I have bad news about Scary Movie 5. It still sucks.
In fact, the thing that made me laugh the most during Scary Movie 5 was in having it occur to me right in the middle of the film that this would be the perfect test of The Weinstein Company's legendary ability to mount an Oscar marketing campaign.
With the possible exception of image-skewing opening scenes involving Charlie Sheen and Lindsay Lohan, there's absolutely nothing else funny to be found in Scary Movie 5, the latest in the Scary Movie series. There are some familiar references, such as the recent Mama, but there's also ample doses of tired pop culture references that will most likely only please those who are likely to chuckle over being able to spot particular foods in their most recent bowel movement.

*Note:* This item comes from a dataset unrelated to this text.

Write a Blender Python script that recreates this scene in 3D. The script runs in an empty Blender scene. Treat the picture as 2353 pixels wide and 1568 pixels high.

Unfortunately, there are those people.
The Scary Movie films have never been about endurance or awards or anything other than being able to make a low-budget film guaranteed to snag modest profitability while employing the lower rung of Hollywood's hangers on or those with a few hours to kill and an open spot on their filmography.
Scary Movie films have always been more about people watching than actually worrying about silly little things like plot or story line or performance, and in the first film that worked fairly decently. In this film, it's hard not to sit staring at the screen muttering "Is Lindsay Lohan really only 26-years-old?" or "Why on earth is Charlie Sheen playing a different character than he did in the previous two Scary Movie films?" or "How high was Snoop Dogg, now Snoop Lion, when he said "Yes!" to this film?" or, um, "Is this really the best project that the truly funny and talented Molly Shannon could actually find?"
The paper thin storyline is simple. Simon Rex and Ashley Tisdale play a couple who've adopted his feral nieces (Sheen is his brother), a semi-spoof of both Mama and the The Paranormal Activity films. We're then treated to extended rips on Black Swan, because so many of the teens/young adults targeted by this film have seen it, along with the likes of Benny Hill (Really!), Rise of the Planet of the Apes, Inception and others. The attempts at humor are mostly misguided and mean-spirited, such as repeated jokes at the expense of a heavy Latina housekeeper, a stinky toilet and such overt racism that you can't help but recall Zucker's own ill-fated attempt to blast Michael Moore in the simply godawful An American Carol.
Instead of resting on his comedic laurels, David Zuker deserves to be flogged by them.